Ao contrário de ser um determinismo biológico, a violência masculina está indelevelmente marcada na cultura, de todas as sociedades, em todas as épocas. Os homens só se tornam violentos porque são instigados e educados a serem assim pelas próprias culturas em que estão inseridos. 
 
Em grande medida, o desenvolvimento da violência masculina teria sido necessário em razão do suprimento de alimentos através da caça de animais selvagens e da proteção e defesa da tribo e do território ao ataque de inimigos. Mas a força, assim como a inércia de mudança da cultura, é tão grande que, hoje em dia, mesmo tendo passado essas necessidades, a violência continua sendo estimulada no homem como se fosse um atributo estrutural do macho.
 
Vivi isso na escola quando, por não ter nenhuma motivação ou entusiasmo em participar de "jogos de guerra", tão incentivados pelos adultos entre os meninos, eu era chamada de maricas, "florzinha" e outras denominações ainda mais depreciativas para um "machinho" da espécie.
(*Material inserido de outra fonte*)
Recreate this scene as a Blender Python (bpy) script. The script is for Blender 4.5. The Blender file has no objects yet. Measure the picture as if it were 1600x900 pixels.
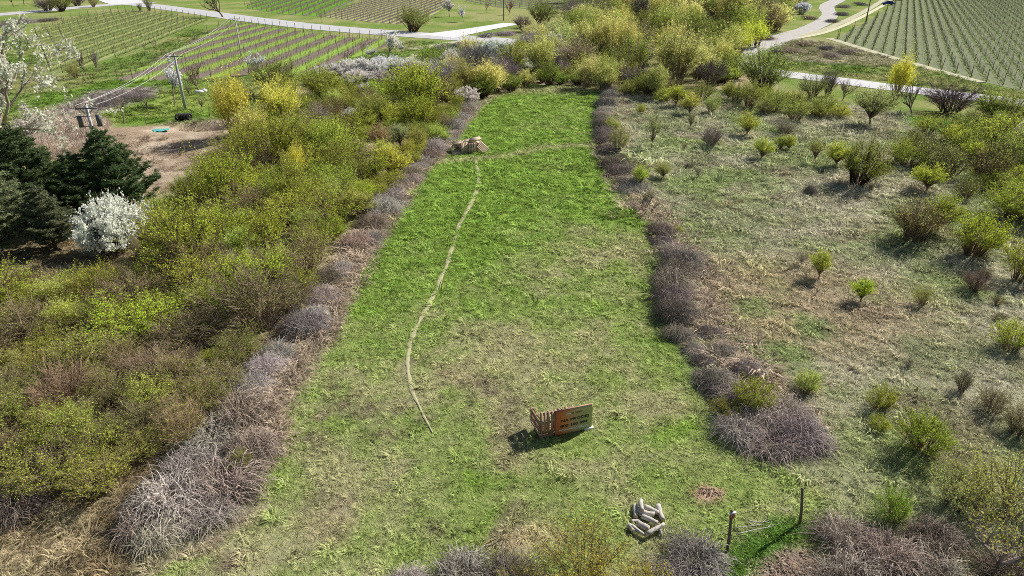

Não me consta, desde então, que alguma modificação expressiva tenha sido feita nesses processos violentos de socialização de meninos.
 
Em outras palavras, o homem é ostensivamente adestrado para ser uma criatura violenta, pronta a disputar e a ocupar espaços, tenha ou não direito a eles, tenha ou não tenha razão. É a cultura que mobiliza e estimula os homens, desde o útero materno, para que sejam violentos e ajam de maneira violenta. Por isso, a guerra continua a existir, produção tipicamente masculina que é.
 
Por isso, a violência contra as mulheres, contra pessoas transgêneras, contra gays e lésbicas. Por isso, a violência econômica, representada pela pústula neoliberal que tanto violenta os extratos mais pobres e indigentes da população. Por isso, o tapa na cara do sujeito para defender a honra da mulher (o que é até uma evolução, já que, até recentemente, resolvia-se esse tipo de pendenga em duelos mortais).
 
Enquanto os machos não forem educados, desde cedo, para a paz, para a solidariedade, a tolerância e a compreensão, continuaremos a ter essas patéticas demonstrações de violência masculina, em nome do que seja. Especialmente se a violência é alegada como defesa de coisas como honra, paz, ética e civilização.

Como na frase atribuída ao comediante estadunidense George Carlin, “fighting for peace is like screwing for virginity” (lutar pela paz é como foder pela virgindade).